How do I show a window without making it 'active' or giving it 'focus'.

If I understand correctly:
- a widget may be 'active' in which case it is drawn differently, for 
example an 'active' QTextEdit has a blinking cursor.
- a widget may have 'focus' in which case it is the recipient of 
keyboard events.

These two flags are completely independent and it is possible for a 
widget to have any combination of these two flags, however many 
functions will set both together.
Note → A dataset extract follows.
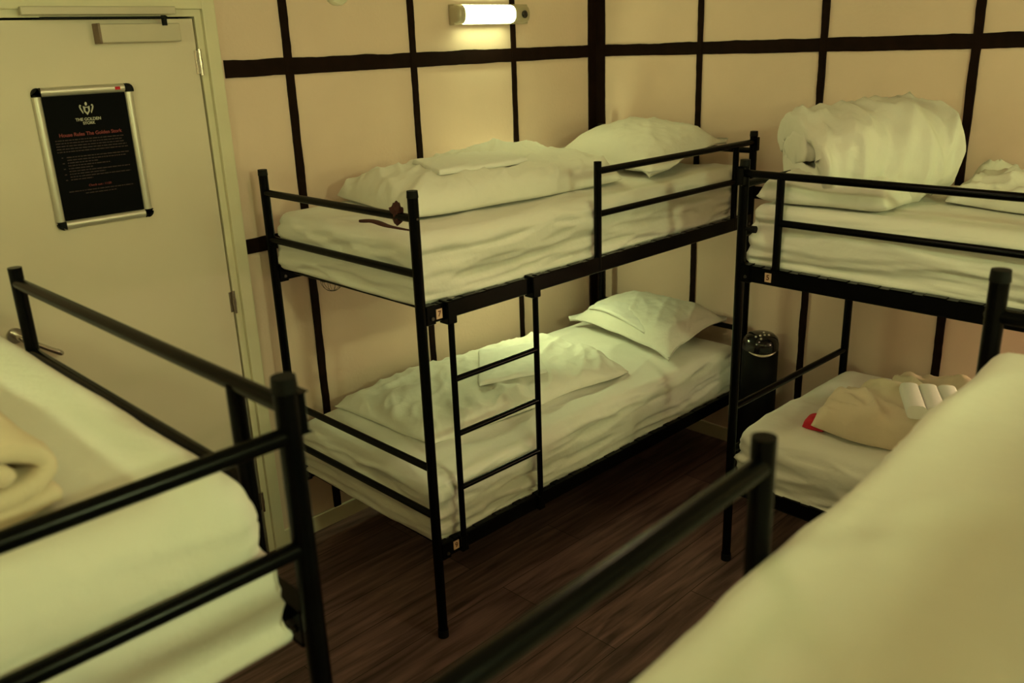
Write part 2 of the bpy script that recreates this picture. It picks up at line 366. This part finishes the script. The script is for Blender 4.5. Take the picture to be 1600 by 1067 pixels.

Even parts of the documentation appear 
to blur the distinction between the two.

I want to show a hidden window without  either of these two flags, 
regardless of how the flags were set the last time the window was visible.

So far I have the following test case which toggles the visibility of a 
dialog every second.

[[[code]]]

#include <QtWidgets>

int main(int argc, char *argv[])
{
     QApplication a(argc, argv);

     QDialog dialog(0, Qt::WindowStaysOnTopHint);
     QTextEdit edit(&dialog);

     // This prevents Qt from activating the window
     // but does not help if the user activates the
     // window manually (by clicking it).
     dialog.setAttribute(Qt::WA_ShowWithoutActivating);

     auto timer = new QTimer;
     QObject::connect(timer, &QTimer::timeout,
         [&]() {
             dialog.setVisible(!dialog.isVisible());
         }
     );
     timer->start(1000);

     return a.exec();
}

[[[/code]]]

This code satisfies the no-focus requirement but fails the no-activate 
requirement because it never 'deactivates' the widget. This means that 
if the user ever activates the QTextEdit manually (by clicking it while 
it's visible) then the QTextEdit will remain 'active' for all subsequent 
setVisible(true).

How can I modify this code to satisfy both requirements?